HOWTO: Basic use of Calliope on the euler
cluster
Installation
To install the latest version of Calliope, you need to run three commands in order:
module load python/3.7.1
export PATH=~/.local/bin:$PATH
pip install --user --upgrade calliope
To install a specific version, for example 0.6.3
, change calliope
to calliope==0.6.3
in the third command above.
Afterwards, confirm that Calliope is installed and works by typing:
calliope --version
This should simply print the installed version, such as “Version 0.6.3
”, and show no errors.
If the version shown does not match the version you installed, make sure that you ran all three of the commands above.

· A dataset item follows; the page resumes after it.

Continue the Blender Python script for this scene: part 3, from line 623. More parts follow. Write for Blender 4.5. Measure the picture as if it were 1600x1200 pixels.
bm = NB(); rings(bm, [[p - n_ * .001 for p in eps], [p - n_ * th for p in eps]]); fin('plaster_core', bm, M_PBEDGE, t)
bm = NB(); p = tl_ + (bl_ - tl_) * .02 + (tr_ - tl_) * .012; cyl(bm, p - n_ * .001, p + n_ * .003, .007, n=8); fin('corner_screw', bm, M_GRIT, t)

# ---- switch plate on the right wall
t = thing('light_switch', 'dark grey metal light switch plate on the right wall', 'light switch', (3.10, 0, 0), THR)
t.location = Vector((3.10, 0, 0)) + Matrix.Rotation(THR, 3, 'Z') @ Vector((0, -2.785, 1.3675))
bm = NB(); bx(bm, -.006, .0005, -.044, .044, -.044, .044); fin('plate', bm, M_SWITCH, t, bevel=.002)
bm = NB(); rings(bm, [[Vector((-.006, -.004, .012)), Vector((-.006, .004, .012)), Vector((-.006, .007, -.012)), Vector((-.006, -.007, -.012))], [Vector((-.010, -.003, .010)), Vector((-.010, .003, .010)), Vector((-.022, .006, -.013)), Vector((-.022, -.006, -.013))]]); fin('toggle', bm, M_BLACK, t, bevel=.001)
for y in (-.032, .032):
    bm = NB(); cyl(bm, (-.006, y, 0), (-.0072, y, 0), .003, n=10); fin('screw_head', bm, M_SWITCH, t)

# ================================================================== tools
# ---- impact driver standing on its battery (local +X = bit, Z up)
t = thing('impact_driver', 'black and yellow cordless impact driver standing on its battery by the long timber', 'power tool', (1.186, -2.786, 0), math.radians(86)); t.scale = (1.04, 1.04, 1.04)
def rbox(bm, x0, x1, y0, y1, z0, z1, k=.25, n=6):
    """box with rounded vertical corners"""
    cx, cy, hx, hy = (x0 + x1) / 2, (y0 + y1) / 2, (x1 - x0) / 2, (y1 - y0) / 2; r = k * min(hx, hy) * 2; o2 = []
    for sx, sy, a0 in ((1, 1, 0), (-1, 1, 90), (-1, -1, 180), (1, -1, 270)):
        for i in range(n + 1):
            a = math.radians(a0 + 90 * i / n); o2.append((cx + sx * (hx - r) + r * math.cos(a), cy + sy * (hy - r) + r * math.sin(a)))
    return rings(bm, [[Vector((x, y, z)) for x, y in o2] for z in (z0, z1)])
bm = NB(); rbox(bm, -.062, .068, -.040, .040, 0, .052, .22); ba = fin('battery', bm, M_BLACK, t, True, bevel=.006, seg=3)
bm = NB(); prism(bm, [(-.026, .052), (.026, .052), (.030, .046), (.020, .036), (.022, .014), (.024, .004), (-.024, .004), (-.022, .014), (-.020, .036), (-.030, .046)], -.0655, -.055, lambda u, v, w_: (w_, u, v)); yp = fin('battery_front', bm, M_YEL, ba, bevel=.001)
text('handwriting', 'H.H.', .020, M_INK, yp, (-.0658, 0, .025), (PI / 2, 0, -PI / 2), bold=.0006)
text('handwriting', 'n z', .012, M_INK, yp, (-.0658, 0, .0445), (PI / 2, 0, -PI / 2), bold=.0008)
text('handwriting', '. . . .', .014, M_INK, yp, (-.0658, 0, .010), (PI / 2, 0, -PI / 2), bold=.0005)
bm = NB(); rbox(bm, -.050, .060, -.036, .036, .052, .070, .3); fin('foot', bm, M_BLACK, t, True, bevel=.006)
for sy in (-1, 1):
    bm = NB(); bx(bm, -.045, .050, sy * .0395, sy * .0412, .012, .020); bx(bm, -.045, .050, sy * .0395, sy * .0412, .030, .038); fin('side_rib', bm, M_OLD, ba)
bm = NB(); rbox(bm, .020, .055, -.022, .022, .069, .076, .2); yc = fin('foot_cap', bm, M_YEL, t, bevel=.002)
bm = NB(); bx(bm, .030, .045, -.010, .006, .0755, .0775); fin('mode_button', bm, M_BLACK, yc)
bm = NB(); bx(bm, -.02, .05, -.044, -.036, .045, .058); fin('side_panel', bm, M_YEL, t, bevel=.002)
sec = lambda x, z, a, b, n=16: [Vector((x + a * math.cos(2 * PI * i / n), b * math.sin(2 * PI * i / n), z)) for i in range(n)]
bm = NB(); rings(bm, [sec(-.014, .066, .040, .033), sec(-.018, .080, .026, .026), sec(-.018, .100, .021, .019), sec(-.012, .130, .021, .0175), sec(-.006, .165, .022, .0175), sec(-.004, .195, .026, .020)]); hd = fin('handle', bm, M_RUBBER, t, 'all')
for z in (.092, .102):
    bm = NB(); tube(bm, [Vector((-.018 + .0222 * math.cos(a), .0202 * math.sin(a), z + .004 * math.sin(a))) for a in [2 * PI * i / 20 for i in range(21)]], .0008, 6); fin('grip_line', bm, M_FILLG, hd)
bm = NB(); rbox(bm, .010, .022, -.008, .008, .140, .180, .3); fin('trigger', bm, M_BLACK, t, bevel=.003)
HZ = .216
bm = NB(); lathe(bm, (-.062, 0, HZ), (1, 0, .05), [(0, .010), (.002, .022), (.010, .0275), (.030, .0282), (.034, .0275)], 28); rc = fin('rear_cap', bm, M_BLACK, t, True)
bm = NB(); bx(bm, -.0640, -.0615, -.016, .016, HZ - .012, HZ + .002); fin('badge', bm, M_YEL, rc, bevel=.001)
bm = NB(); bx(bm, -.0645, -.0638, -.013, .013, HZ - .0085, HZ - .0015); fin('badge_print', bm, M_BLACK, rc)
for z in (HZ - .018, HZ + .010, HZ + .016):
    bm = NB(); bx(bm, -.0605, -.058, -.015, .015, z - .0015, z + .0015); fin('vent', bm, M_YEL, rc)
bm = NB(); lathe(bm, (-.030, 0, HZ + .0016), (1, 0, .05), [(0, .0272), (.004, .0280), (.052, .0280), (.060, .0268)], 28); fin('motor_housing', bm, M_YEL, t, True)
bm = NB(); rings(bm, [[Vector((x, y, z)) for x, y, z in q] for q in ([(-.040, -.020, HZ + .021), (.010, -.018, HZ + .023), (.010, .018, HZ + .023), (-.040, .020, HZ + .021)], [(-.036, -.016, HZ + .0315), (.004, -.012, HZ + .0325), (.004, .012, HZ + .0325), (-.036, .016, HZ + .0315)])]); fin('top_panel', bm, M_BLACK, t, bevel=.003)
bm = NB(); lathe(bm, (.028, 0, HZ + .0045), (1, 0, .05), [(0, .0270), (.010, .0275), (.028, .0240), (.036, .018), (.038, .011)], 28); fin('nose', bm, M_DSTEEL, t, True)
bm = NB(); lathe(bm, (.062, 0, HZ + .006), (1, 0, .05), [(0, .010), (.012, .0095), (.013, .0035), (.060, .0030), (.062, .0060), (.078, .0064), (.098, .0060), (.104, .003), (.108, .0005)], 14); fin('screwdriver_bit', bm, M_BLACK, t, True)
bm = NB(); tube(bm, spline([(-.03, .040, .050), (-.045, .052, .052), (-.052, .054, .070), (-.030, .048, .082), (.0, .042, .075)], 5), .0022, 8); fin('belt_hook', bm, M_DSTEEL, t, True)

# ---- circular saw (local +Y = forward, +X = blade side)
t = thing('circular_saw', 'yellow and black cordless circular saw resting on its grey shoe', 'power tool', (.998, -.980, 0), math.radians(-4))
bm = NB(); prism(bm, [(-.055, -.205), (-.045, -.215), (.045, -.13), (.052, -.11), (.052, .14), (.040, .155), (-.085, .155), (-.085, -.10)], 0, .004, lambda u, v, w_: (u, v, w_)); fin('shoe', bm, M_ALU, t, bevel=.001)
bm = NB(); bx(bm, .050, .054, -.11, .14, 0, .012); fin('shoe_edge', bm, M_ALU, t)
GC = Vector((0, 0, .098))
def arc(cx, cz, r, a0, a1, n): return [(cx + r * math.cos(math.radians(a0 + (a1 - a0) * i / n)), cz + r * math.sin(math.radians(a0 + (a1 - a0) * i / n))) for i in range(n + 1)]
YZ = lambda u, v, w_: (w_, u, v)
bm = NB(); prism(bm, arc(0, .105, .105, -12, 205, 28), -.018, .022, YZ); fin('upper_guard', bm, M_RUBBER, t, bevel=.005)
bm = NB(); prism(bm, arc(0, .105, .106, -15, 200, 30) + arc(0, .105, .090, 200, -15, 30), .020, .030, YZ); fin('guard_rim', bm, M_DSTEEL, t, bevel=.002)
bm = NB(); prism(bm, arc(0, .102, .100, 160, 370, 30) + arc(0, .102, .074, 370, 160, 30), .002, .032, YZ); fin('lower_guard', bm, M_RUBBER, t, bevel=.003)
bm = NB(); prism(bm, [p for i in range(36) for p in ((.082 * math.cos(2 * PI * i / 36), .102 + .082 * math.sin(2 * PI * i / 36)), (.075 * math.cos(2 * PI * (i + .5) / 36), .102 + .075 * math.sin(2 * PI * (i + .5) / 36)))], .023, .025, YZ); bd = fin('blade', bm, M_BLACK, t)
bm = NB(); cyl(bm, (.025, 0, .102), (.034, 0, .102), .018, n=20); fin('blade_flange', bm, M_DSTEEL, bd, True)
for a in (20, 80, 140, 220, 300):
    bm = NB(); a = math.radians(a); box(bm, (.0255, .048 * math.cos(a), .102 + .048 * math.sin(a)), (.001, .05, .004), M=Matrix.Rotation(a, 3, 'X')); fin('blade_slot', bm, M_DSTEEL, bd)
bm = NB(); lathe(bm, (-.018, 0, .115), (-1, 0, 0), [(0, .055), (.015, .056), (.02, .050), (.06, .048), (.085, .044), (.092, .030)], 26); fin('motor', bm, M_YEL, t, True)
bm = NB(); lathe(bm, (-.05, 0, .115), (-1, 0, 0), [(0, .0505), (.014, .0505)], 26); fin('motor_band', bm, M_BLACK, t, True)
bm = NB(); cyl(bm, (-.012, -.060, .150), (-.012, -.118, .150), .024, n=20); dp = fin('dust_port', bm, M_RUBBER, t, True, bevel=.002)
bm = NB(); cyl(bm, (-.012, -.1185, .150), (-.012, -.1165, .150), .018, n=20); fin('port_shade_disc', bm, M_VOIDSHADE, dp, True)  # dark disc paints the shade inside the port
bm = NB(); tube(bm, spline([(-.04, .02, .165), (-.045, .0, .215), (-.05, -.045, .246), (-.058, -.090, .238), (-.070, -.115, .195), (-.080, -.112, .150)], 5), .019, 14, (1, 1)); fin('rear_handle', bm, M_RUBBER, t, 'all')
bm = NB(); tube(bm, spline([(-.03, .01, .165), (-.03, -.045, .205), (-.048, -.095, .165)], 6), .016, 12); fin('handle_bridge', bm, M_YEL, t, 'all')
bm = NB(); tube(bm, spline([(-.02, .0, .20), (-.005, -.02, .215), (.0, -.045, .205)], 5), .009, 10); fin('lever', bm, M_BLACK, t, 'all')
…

To automatically activate the correct Python version and make Calliope accessible each time you log in to the cluster, you should edit the file .bash_profile
in your home directory.
An easy way to achieve that is with the nano
editor by typing:
nano ~/.bash_profile
Add the following two lines to the very end of the file:
module load python/3.7.1
export PATH=~/.local/bin:$PATH
To solve models, you should use the Gurobi solver, which requires loading it:
module load new gurobi/8.1.1
It is easiest to add this line to ~/.bash_profile
as well to ensure it is always loaded on login.
Running
At its most basic, a Calliope model can be submitted like this:
bsub -W 06:00 -n 1 -R "rusage[mem=10G]" -o calliope.log calliope run model.yaml --save_netcdf=result.nc
This assumes the command is run from an environment where calliope is available, and from a path that contains the model model.yaml
. It requests a run time of 6 hours, a single CPU, and 10 GB of RAM. -o calliope.log
means that all output (standard out and standard error) is logged into calliope.log (appending if the file exists).
Calliope also comes with a tool to automate the generation and submission of many models at once, which is described in the documentation.